> **WHAT THE EXERCISE ASKS**:
In the material below, please retype the lines from the very first through the one with "col = scene.collection", exactly and without pictures.
[Start of AVAILABLE DATA]
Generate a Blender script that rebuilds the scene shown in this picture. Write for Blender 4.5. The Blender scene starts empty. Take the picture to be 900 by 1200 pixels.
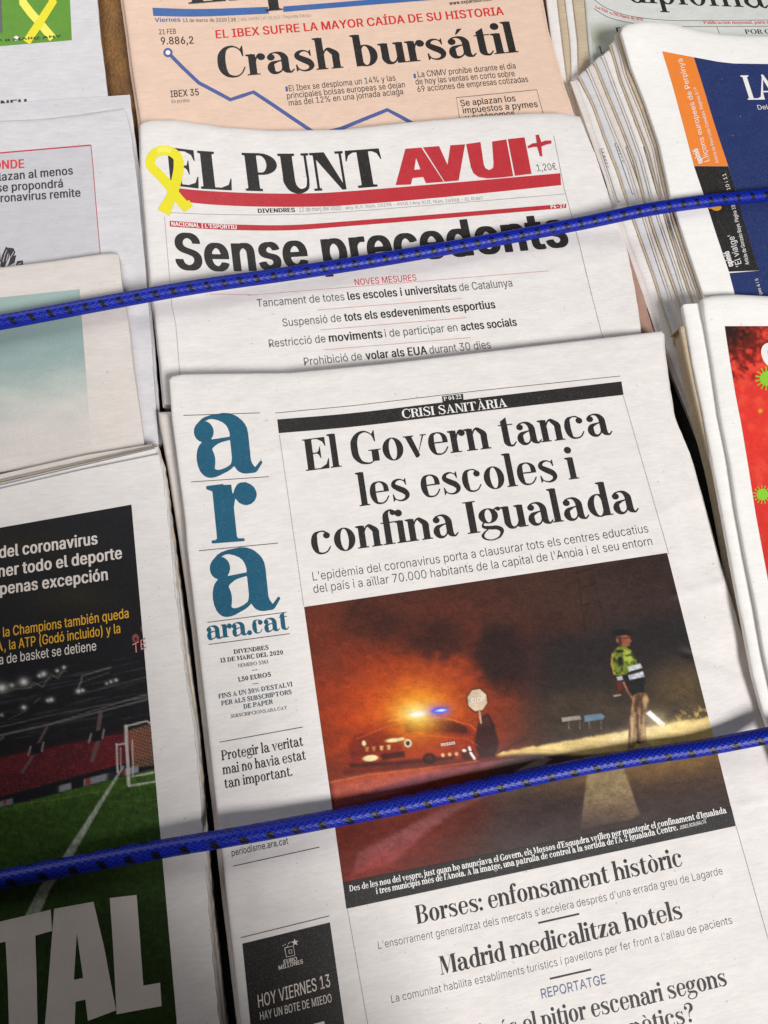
import bpy, math, random
import numpy as np
from mathutils import Matrix, Vector
from mathutils.geometry import tessellate_polygon

random.seed(7)
RNG = np.random.default_rng(11)
scene = bpy.context.scene
col = scene.collection

# ------------------------------------------------------------------ camera
# the board is the plane z = 0, +y runs up the printed pages; W x H is the frame the layout was measured in
W, H, F = 900.0, 1200.0, 900.0
VX = np.array([6268.0 - 450, 600 + 144.0, -F]); VX /= np.linalg.norm(VX)
VY = np.array([-106.0 - 450, 600 + 2983.0, -F])
VY -= VX * VX.dot(VY); VY /= np.linalg.norm(VY)
VZ = np.cross(VX, VY)
ROT = np.array([VX, VY, VZ])                      # camera vector -> world vector
CAM = np.array([0, 0, 0.02]) - ROT @ np.array([0, 0, -1.0]) * 0.46
UPVP = (-106.0, -2983.0)                          # where the pages' vertical edges meet

cam_data = bpy.data.cameras.new('camera')
cam_data.sensor_fit = 'HORIZONTAL'
cam_data.sensor_width = 36
cam_data.lens = 36 * F / W
cam_data.clip_start = 0.01
cam_data.clip_end = 50
cam = bpy.data.objects.new('camera', cam_data)
m4 = Matrix.Identity(4)
for i in range(3):
    for j in range(3):
        m4[i][j] = ROT[i][j]
    m4[i][3] = CAM[i]
cam.matrix_world = m4
col.objects.link(cam)
scene.camera = cam

# ------------------------------------------------------------------ light: a covered news stand, daylight from the open side
world = bpy.data.worlds.new('World'); scene.world = world
world.use_nodes = True
bg = world.node_tree.nodes['Background']
bg.inputs[0].default_value = (0.93, 0.95, 1.0, 1)
bg.inputs[1].default_value = 0.06

def area(name, loc, target, size, power, colour, spread=180):
    l = bpy.data.lights.new(name, 'AREA'); l.shape = 'SQUARE'; l.size = size
    l.energy = power; l.color = colour; l.spread = math.radians(spread)
    o = bpy.data.objects.new(name, l); col.objects.link(o)
    o.location = loc
    o.rotation_euler = (Vector(target) - Vector(loc)).to_track_quat('-Z', 'Y').to_euler()
    return o
area('daylight_opening', (1.3, -2.6, 3.0), (0.05, 0.0, 0), 1.3, 212, (1.0, 0.99, 0.99))
area('added_fill', (-0.36, 0.78, 0.68), (0.12, 0.15, 0), 0.5, 4.0, (0.95, 0.97, 1.0))  # soft fill lamp, added to brighten the left-facing folds
scene.view_settings.view_transform = 'Standard'
scene.view_settings.look = 'None'
scene.view_settings.exposure = 0.0
scene.view_settings.gamma = 1.0
scene.cycles.max_bounces = 6

# ------------------------------------------------------------------ geometry helpers
def unproject(px, py, z):
    px = np.asarray(px, float); py = np.asarray(py, float); z = np.asarray(z, float) + 0 * px
    d = np.stack([px - W / 2, -(py - H / 2), np.full_like(px, -F)], -1) @ ROT.T
    t = (z - CAM[2]) / d[..., 2]
    return CAM + d * t[..., None]

def link(o, parent=None):
    col.objects.link(o)
    if parent is not None:
        o.parent = parent
    return o

def make_mesh(name, verts, faces, mat, parent=None, smooth=False, cols=None):
    me = bpy.data.meshes.new(name)
    verts = np.asarray(verts, np.float32)
    faces = np.asarray(faces, np.int32)
    k = faces.shape[1]
    me.vertices.add(len(verts)); me.vertices.foreach_set('co', verts.ravel())
    me.loops.add(faces.size); me.loops.foreach_set('vertex_index', faces.ravel())
    me.polygons.add(len(faces))
    me.polygons.foreach_set('loop_start', np.arange(0, faces.size, k, dtype=np.int32))
    me.polygons.foreach_set('loop_total', np.full(len(faces), k, np.int32))
    me.update(calc_edges=True)
    if smooth:
        me.polygons.foreach_set('use_smooth', np.ones(len(faces), bool))
    if cols is not None:
        a = me.color_attributes.new('print', 'FLOAT_COLOR', 'POINT')
        c4 = np.ones((len(verts), 4), np.float32); c4[:, :3] = cols
        a.data.foreach_set('color', c4.ravel())
    me.materials.append(mat)
    return link(bpy.data.objects.new(name, me), parent)

def empty(name, loc, label, cat, group=None):
    o = bpy.data.objects.new(name, None)
    o.location = loc; o.empty_display_size = 0.02
    o['label'] = label; o['category'] = cat
    if group: o['group'] = group
    return link(o)

def lin(c):
    c = np.asarray(c, float) / 255.0
    return np.where(c <= 0.04045, c / 12.92, ((c + 0.055) / 1.055) ** 2.4)

# ---- value noise for waves and printed pictures
_tab = RNG.random((256, 256))
def vnoise(x, y):
    x = np.asarray(x, float); y = np.asarray(y, float)
    xi = np.floor(x).astype(int); yi = np.floor(y).astype(int)
    fx = x - xi; fy = y - yi
    fx = fx * fx * (3 - 2 * fx); fy = fy * fy * (3 - 2 * fy)
    a = _tab[xi & 255, yi & 255]; b = _tab[(xi + 1) & 255, yi & 255]
    c = _tab[xi & 255, (yi + 1) & 255]; d = _tab[(xi + 1) & 255, (yi + 1) & 255]
    return (a * (1 - fx) + b * fx) * (1 - fy) + (c * (1 - fx) + d * fx) * fy
def fbm(x, y, o=4):
    s = 0; a = 0.5
    for i in range(o):
        s = s + a * vnoise(x * 2 ** i + 17 * i, y * 2 ** i + 31 * i); a *= 0.5
    return s / (1 - 0.5 ** o)

# ------------------------------------------------------------------ materials
def nmat(name):
    m = bpy.data.materials.new(name); m.use_nodes = True
    nt = m.node_tree
    return m, nt, nt.nodes['Principled BSDF']

def noise(nt, scale, detail=4, stretch=None, rough=0.6):
    tc = nt.nodes.new('ShaderNodeTexCoord')
    n = nt.nodes.new('ShaderNodeTexNoise'); n.inputs['Scale'].default_value = scale
    n.inputs['Detail'].default_value = detail; n.inputs['Roughness'].default_value = rough
    if stretch:
        mp = nt.nodes.new('ShaderNodeMapping'); mp.inputs['Scale'].default_value = stretch
        nt.links.new(tc.outputs['Object'], mp.inputs[0]); nt.links.new(mp.outputs[0], n.inputs['Vector'])
    else:
        nt.links.new(tc.outputs['Object'], n.inputs['Vector'])
    return n

def ramp(nt, src, lo, hi, a, b):
    r = nt.nodes.new('ShaderNodeMapRange')
    r.inputs[1].default_value = lo; r.inputs[2].default_value = hi
    r.inputs[3].default_value = a; r.inputs[4].default_value = b
    nt.links.new(src, r.inputs[0]); return r.outputs[0]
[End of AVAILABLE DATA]
> **WRITTEN SOLUTION**:
Generate a Blender script that rebuilds the scene shown in this picture. Write for Blender 4.5. The Blender scene starts empty. Take the picture to be 900 by 1200 pixels.
import bpy, math, random
import numpy as np
from mathutils import Matrix, Vector
from mathutils.geometry import tessellate_polygon

random.seed(7)
RNG = np.random.default_rng(11)
scene = bpy.context.scene
col = scene.collection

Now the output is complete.